Good morning. Thank you for taking my questions. I wanted to follow-up on your 3 year plan and I apologize if I missed this, but was wondering how we should think about the progression of free cash flow specifically as we get into 2020 2021? I'm just wondering, is it fairly ratable or if there's perhaps some lumpiness from 1 year to another? And then also, I'm not sure if you have it in front of you, but I was curious what the progression of CapEx looks like over that time period as well.
This is Jeff. Yes, the first two years are pretty comparable as you roll forward. 2021, you do see a move higher with the production growth that we expect and you'll see additional free cash flow as the cost savings really start to compound over that multiyear period. On a capital standpoint, it's relatively flat as well. You'll see some increase on a year over year basis from 2019 to 2020 and then from 2020 to 2021, 10% overall.

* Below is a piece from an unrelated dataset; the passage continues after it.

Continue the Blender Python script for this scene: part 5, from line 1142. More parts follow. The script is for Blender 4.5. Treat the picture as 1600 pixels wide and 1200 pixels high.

Got it. Got it. Really helpful. Appreciate that. Last one is more of a point of clarification on your 2019 oil growth.
Looking at your exit rate that's targeting 20% growth versus full year 2018, How should we think of that exit rate? Is it fair to think of that as a proxy for a Q4 average? Or is it more so a smaller snapshot in time? We'd
probably consider that a snapshot in time. That's just trying to give you an indicator of just the production momentum we expect heading into 2020. So not trying to imply Q4 there, but clearly, you'll see a pretty strong growth rate year over year in Q4, but probably greater than 20%.
Got it. Perfect. That's it for me. Thank you.
Your next question comes from Subash Chandra with Guggenheim Securities. Your line is open.
Yes. Hi. First question on Florida Canada. How are you thinking about Pike in the asset sale? I guess it's a full exit.
So is the intention sort of recover the $1,000,000,000 ish invested in Pike to date? Well, the plan is a full exit of Canada. So Pike would be included in that in whatever sales price we get.
Okay. And the capital allocation
in the U. S, just a follow-up on
the Eagle Ford and STACK. The completion pace in 2019 for STACK, 80, 90 wells, should
we think of that sort of as a run rate going forward? And in the Eagle Ford, the refracs, do they stand on their own? Are they part of a
mitigation strategy against frac heads?
Subash, on the Eagle Ford question, a portion of these are standalone refracs, but a portion of those are part of the completion of a pad. So it'd be a pressure mitigation process.
Okay.
And then Subash, this is Scott. With regards to the STACK activity levels for 2019, we're going to bring online a few more wells than what we drill. I think we're going to bring online about 90 wells. And from a spudding perspective, order of magnitude maybe 10 less, somewhere in that neighborhood. So I think that's the best way to think about the cadence of activity in the STACK in 2019.
Okay. And so no comment on 2020 beyond? Or should we think about that program as being a run rate program beyond 'nineteen?
Subash, I think it's a little bit early to be looking at that. But right now, we have thoughts that, that would just be a good cash flow generating asset and the activity would be somewhat consistent with our plans in 'nineteen. We're quite excited right now. I think we reported in some really good rates on the wells that are associated with the less dense space projects and that's showing to be really prolific has not been built into our forward modeling thought process. But for the most part, it'd be fairly consistent activity to 'nineteen.
Okay. Thank you for all the answers.
I see that we're now at the top of the hour. We appreciate everyone's interest in Devon today. If we didn't get to your question, please do not hesitate to reach out to the Investor Relations team today and which consists of myself and Chris Carr. Once again, thank you for your time.